Creating Project Properties



Project properties are designed to enable you to create your own properties in p:IGI+. They are similar to user columns in p:IGI-3, but much more powerful and flexible.

Once defined, a project property behaves like any other property in p:IGI+. It has units, can have an equation, can be used in graphs, sample sets, pages etc. You can import data into it, and view data in it. You can create as many project properties as you like - there are no limits. You can share your new project properties with colleagues whenever you export them with an templates.
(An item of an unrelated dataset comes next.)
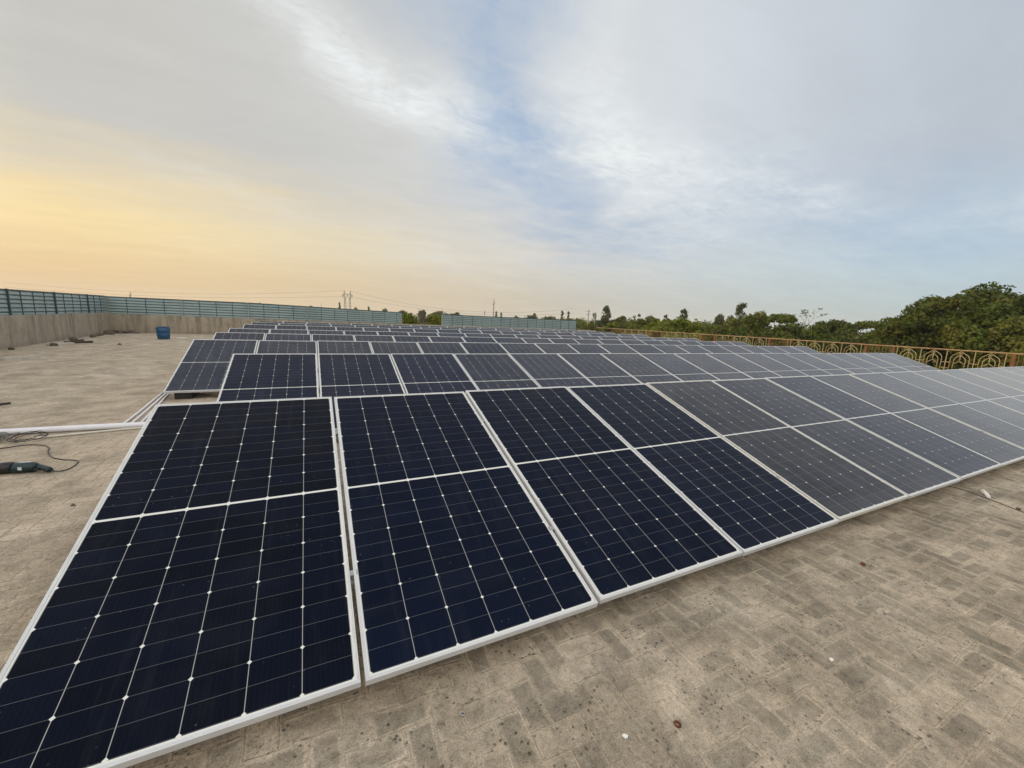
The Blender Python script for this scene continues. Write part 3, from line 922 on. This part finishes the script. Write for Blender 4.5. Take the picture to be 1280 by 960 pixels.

Usage:  Data --> Create project property...

How to use in practice

Creating project properties



When creating a project property you need to decide on:

  1. The type of property you wish to create:
    • Standard – a typical property in p:IGI+ with one value per sample.
    • Gas – a gas property in p:IGI+ which might be measured as a volume, mol or mass fraction, or be of unknown fraction.
    • Molecular – a property typically measured by GC(MS) which can be measured as a height, area, concentration from height or concentration from area, or may be of unknown measurement.
  2. The data type of the measurement, which can be Numerical or Text.
  3. The short and long names for the property – short names are used in most places, for example on column headers in the spreadsheet, or as axis labels on graphs. Long names can be useful to help you find the property in the property search and can be more descriptive to help other users understand the meaning of the property you have created.
  4. The analysis group to which the property should be added. By default we suggest adding new properties to the custom analysis group. This will make them easier to find, however if you want to add a new property, for example a new ratio to the Biomarker GCMSMS group then you can do that.
  5. The unit group with which the numeric measurement is associated. By default we select the unitless unit group since we imagine you will often be creating new ratios, which are typically unitless, however you are free to use any of the unit groups available in p:IGI+; this will allow unit conversions on your new property within the unit group. Text properties will clearly not have units!
  6. The default unit – by default we choose the base unit for the unit group you select. For example in the Unitless unit group the base unit is the Euclid (Euc) which is the natural non-dimensional unit, but you could choose to show the result by default in %.
  7. The default number of decimal places to show in the page views. By default we set this to 1 decimal place, but you can adjust if you need to.
  8. The default ratio with which to show the result. Set this to NoRatio if you don’t want to allow users to modify the ratio, but if the property you are creating is a ratio, then set this to the un—normalised (a/b) or normalised (a/(a+b)) ratio.
  9. You can optionally add an equation, but more on that in the page on Creating project property equations.
Using project properties

Having created the property it will now appear like any other property in p:IGI+ and can be found using the standard property selector – just start typing the name of your new property and you can use this right across the system, in graphs, sample sets, pages, as an input to another equation for another new property. The only difference to the standard IGI supplied properties in p:IGI+ is that project properties only exist within the project you have created. At present the only way to remove a project property from p:IGI+ is to undo the creation (using Ctrl-z, or the undo icon); this completely removes the project property from the system.

Note that you should only set the ratio to something other than NoRatio if you want users to be able to change from normalised a/(a+b) to un-normalised a/b, and also the inverse of those: b/a and b/(a+b). 

Sharing project properties

The project property only exists within the project in which it was created. What if you want to share a graph (with overlays etc) that you created that help interpret the new project property. No problem, simple export the graph as a template, send this to your colleague and they can import the graph into their project. This will create your project property (and any associated equation) in their project, evaluate the equation in their project (this can cause the application to freeze for a short time on loading the template in big projects) and create your graph complete with overlay.

If you want to share a large number of project properties add them to a new page you have created and share the template for this page – this will add all project properties to another project. Be aware that creating project properties, particularly with equations, can be slow on large projects.